Before I begin, this is not a rant about being lonely and all that...honestly the least of my concerns right now. But I need to vent, and this has become my place to do it. So here it goes. The past couple days have been awful. But let's start on a good note. I had an interview on Wednesday, which I am really excited about. The job isn't exciting but the raise is and literally will be life changing if I get it. And I think I did well on the interview so that was a good part of the week. That, and my roommate/cousin is going for the week because he needs to watch his parents' pets, so I finally get some privacy! Awesome. But then, the shit hits the fan.
First, let me start by quickly describing my living situation...I live with my grandmother. I voluntarily left my apartment years ago to come here and help with my grandfather. He passed so, now I watch over her. But it's nice, I have a floor to myself, bedroom, two bathrooms, living room, spare room, etc. This year, my cousin somehow snuck his way into living here as well, on my floor. So I have an undesired roommate. But I can't really say anything about, so it's tough, I just grin a bear it.
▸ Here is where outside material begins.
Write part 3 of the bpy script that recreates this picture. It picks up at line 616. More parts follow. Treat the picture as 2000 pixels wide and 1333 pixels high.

I've been saving to move out, but my car is going on me, so I was going to get a new car first. I can't afford both where I am working right now. Anyway, apparently my uncle has had a tough time since my grandfather passed, but it has been getting real bad lately and he has been have some drinking problems. We tried to get him in an outpatient but they said he wasn't bad enough or something stupid. So anyway, he got in a fight the other day with his neighbor, and got arrested. So now, it sounds like him and his (maybe) daughter are possibly moving here too. There is no way I'm dealing with that. So now I am saying screw the car, it'll last awhile more, I need to move. And if I get that job, I'll be golden, so hopefully I'm jumping the gun and all will be fine, but for now I'm in panic mode. Shit will go down if anyone else lives here...I know my fam. And there is even more drama behind this, but I don't even want to get into it.
And now, we get slammed with snow. On the plus side, my job lets me work from home. The negative of that is I don't have the usual 45 minute drive to work. Which is good given the weather but that means I don't get a break. So the past two days I've gone directly from work to shoveling and it's been exhausting. And I've had to work late to make up for the time I took off for the interview. So today, I was up at shoveling until work, worked 9.5 hrs (yes I did allow myself SG time throughout the day), then went back out to shovel because the plow we hire sucks. This is my first "break" I've had in almost 14hrs. I'm beat. And tonight I'm supposed to go to my friend's engagement party, so when I'm out shoveling I go to warm up the car...doesn't start. Ok, so I tell myself to give it some more time and try again. Still nothing. So now I'm stranded. I asked one of my friends to pick me up on his way, but he is home sick with his gf. So missing out on my one chance to go out...even though I would have been a single guy at an engagement party on Valentine's Day. Doesn't exactly sound like an amazing time lol.
Now don't get me wrong, I'm not taking what I have granted. I know people have it way worse than I do. I'm just saying it's been a shit week and I'm tired of keeping it to myself. I'm thankful everyday for living here, and for having a job at all, etc. Thanks for letting me vent. An intense few days...some drinks are absolutely in order tonight. And to everyone out there, single or taken, celebrating or not, I hope you all have an amazing night. Cheers!